As you may have heard, I have resumed my work as pornosopher and I am currently writing my master’s thesis which investigates whether porn can be art. In my research I get lost very often (which kind of seems to be the purpose).

However, it is time for me to stop getting lost, because I have another paper to finish on political myth, a paper which I have tentatively titled “Mythe, meute, Europa,” which translates as “Myth, mob, Europe.”

Before I start that work, one of my most satisfying finds of the latest obsessive quest: Annie Besant’s sublime pamphlet: “Is the Bible Indictable?” (illustration).

Besant asks (in 1877, mind you!):

“Does the Bible come within the ruling of the Lord Chief Justice as to obscene literature? Most decidedly it does, and if prosecuted as an obscene book, it must necessarily be condemned, if the law is justly administered.” 

RIP Linda Nochlin (1931 – 2017)

Linda Nochlin  was an American art historian.

A prominent feminist art historian, she became well known for her pioneering articles “Why Have There Been No Great Women Artists?” (1971) and “Eroticism and Female Imagery in Nineteenth-Century Art” (1972). The title of the first article speaks for itself. The second article argues that “erotic art” implicitly means “erotic-for-men”.

Photo: Left: Achetez des Pommes ,(Buy Apples), anonymous nineteenth-century photograph, courtesy of Linda Nochlin. Right: Linda Nochlin, Achetez Bananes (Buy My Bananas). This juxtaposition proved that the implication “erotic” is “erotic-for-men.”

“Pornography is […] like the Western and science fiction […] a form of pop art” –Leslie Fiedler

While I’m researching my master thesis on the possibility of pornographic art I stumble across new information all the time.

One of the best finds was the cluster theory of art by Berys Gaut.

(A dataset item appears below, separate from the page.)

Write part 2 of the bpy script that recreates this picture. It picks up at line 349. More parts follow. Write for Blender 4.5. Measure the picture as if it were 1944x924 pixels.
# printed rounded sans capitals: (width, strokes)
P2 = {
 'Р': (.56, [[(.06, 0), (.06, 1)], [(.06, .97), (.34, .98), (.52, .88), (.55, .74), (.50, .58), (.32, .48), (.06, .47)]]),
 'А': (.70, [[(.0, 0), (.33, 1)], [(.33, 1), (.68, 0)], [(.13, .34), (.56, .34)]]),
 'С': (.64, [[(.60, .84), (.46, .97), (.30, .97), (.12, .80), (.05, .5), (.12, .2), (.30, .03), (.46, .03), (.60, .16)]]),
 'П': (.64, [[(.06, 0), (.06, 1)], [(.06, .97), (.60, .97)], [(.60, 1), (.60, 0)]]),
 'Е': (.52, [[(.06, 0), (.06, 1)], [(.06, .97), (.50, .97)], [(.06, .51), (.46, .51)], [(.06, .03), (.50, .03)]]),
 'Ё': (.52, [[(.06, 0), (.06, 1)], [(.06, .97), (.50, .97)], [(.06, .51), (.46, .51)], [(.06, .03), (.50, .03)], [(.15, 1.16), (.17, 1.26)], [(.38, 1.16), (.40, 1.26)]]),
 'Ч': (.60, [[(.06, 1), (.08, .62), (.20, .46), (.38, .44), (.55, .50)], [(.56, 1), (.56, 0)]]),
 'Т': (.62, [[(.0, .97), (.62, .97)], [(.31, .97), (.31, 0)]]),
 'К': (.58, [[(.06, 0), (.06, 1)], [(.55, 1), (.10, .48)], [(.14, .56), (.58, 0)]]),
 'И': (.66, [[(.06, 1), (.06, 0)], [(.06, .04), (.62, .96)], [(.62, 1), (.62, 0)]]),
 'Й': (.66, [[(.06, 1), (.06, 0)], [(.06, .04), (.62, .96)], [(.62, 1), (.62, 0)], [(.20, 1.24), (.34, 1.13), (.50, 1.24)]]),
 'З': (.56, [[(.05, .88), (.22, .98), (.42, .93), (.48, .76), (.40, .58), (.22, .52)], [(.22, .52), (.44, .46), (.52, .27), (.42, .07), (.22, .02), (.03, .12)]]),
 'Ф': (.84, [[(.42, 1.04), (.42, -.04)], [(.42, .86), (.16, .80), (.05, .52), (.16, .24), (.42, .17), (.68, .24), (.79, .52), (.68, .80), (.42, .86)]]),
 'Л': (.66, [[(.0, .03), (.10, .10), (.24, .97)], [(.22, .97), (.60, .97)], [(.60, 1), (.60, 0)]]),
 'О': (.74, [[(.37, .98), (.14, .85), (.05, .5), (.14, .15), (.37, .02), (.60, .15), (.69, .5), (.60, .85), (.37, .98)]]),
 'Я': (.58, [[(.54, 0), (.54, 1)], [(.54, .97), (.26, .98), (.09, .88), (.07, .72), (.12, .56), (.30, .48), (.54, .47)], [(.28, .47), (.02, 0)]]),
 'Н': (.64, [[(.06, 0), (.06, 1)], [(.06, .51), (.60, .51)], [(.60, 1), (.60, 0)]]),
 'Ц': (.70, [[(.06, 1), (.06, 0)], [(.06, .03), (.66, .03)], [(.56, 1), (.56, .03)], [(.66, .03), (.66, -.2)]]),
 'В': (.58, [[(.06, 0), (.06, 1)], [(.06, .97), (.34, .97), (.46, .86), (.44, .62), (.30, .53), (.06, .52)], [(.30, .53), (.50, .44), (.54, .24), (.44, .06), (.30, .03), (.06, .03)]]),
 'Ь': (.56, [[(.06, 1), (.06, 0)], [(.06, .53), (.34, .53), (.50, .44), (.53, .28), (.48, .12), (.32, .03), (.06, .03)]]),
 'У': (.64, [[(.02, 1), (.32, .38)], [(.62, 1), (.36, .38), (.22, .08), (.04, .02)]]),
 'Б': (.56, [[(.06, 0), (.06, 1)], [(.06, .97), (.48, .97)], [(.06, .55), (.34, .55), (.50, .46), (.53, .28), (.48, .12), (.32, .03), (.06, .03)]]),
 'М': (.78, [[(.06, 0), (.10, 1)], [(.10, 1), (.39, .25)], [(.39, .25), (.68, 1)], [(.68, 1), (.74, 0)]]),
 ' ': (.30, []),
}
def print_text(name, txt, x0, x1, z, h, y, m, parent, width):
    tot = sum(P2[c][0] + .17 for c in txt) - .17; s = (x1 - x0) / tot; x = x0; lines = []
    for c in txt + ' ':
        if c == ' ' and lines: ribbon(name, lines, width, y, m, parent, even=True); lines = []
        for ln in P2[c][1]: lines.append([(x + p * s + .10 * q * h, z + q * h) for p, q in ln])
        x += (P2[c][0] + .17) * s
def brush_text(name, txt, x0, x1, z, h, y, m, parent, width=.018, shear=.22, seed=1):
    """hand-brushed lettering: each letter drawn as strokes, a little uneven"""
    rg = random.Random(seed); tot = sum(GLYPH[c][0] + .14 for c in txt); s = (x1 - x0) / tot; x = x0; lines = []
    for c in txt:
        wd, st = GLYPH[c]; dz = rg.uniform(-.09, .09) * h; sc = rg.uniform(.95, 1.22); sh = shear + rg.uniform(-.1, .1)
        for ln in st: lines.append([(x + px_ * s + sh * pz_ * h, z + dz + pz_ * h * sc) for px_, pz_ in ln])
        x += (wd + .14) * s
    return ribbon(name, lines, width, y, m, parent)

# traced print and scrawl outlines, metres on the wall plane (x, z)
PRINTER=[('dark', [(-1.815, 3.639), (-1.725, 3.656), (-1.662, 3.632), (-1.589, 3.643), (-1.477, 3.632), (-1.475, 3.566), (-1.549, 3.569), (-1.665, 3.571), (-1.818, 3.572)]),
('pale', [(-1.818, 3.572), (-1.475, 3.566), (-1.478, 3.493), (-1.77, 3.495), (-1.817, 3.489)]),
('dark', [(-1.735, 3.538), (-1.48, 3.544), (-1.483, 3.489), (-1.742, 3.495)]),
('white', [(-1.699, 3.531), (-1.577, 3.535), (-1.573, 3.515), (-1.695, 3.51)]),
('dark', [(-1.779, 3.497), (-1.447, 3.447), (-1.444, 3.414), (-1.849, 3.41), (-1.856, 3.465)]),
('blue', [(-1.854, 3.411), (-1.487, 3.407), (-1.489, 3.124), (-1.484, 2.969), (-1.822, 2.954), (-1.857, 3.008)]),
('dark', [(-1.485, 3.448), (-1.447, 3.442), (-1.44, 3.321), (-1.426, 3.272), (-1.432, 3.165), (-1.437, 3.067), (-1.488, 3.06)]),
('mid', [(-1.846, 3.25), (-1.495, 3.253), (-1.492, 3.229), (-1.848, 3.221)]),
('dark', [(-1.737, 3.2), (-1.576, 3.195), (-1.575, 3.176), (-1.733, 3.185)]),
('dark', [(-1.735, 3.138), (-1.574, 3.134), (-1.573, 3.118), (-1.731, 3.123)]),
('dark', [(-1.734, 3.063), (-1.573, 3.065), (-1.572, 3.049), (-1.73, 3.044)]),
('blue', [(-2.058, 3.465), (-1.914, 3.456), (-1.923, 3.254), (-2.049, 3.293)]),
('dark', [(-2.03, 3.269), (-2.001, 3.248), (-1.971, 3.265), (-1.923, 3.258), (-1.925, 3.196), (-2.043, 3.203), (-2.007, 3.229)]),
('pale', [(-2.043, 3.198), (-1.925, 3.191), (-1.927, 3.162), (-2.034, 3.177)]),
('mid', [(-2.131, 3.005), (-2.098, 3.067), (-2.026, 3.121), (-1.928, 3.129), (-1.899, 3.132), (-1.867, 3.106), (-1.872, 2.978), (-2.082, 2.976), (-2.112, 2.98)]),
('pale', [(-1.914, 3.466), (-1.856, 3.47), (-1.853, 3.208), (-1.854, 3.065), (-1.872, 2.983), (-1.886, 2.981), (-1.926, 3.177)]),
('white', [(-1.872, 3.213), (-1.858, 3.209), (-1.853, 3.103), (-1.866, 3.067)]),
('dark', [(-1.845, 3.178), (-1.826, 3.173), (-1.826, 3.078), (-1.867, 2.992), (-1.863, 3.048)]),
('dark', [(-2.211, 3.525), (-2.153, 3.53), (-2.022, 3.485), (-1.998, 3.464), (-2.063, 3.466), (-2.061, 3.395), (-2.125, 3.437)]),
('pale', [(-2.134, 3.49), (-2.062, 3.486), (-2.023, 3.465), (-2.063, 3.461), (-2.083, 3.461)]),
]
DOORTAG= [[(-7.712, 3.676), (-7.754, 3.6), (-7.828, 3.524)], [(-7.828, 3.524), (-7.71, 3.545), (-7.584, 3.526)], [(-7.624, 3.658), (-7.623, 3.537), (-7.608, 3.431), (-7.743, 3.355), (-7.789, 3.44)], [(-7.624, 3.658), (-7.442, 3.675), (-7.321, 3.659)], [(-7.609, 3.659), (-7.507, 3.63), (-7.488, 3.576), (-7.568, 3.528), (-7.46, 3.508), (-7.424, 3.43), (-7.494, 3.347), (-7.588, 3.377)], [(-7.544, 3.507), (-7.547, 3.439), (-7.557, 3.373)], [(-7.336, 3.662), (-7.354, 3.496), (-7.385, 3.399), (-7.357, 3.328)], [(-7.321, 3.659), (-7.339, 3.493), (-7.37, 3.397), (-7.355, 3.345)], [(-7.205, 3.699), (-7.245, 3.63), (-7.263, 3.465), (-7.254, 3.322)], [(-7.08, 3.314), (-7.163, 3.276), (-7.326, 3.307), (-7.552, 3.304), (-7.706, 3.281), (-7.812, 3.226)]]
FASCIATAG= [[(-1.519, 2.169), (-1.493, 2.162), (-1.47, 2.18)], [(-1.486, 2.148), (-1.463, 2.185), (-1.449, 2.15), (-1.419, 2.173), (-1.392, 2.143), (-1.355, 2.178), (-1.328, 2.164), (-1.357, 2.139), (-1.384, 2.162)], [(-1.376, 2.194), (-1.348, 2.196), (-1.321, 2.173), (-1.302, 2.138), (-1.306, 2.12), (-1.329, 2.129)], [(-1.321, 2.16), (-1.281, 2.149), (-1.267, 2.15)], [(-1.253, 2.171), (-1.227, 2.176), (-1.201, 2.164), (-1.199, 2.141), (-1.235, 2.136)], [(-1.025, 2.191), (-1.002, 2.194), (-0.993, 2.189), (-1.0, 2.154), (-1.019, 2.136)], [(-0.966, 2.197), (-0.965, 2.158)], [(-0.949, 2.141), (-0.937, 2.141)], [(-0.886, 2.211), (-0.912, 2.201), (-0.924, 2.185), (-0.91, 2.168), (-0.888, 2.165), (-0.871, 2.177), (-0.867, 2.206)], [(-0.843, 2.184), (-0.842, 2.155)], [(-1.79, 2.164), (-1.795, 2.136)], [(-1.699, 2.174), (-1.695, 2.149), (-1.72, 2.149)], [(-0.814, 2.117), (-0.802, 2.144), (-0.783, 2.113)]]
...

But the best was this: as I was writing a possible rationale for why pornography had become salonfähig in the 1960s and 1970s and I wanted to write about nobrow and Sontag and Fiedler I did some extra research on Cross the Border — Close the Gap and found the whole transcript of the 1969 Playboy article[1] including the page scans and including the illustration by Karl Wirsum (above).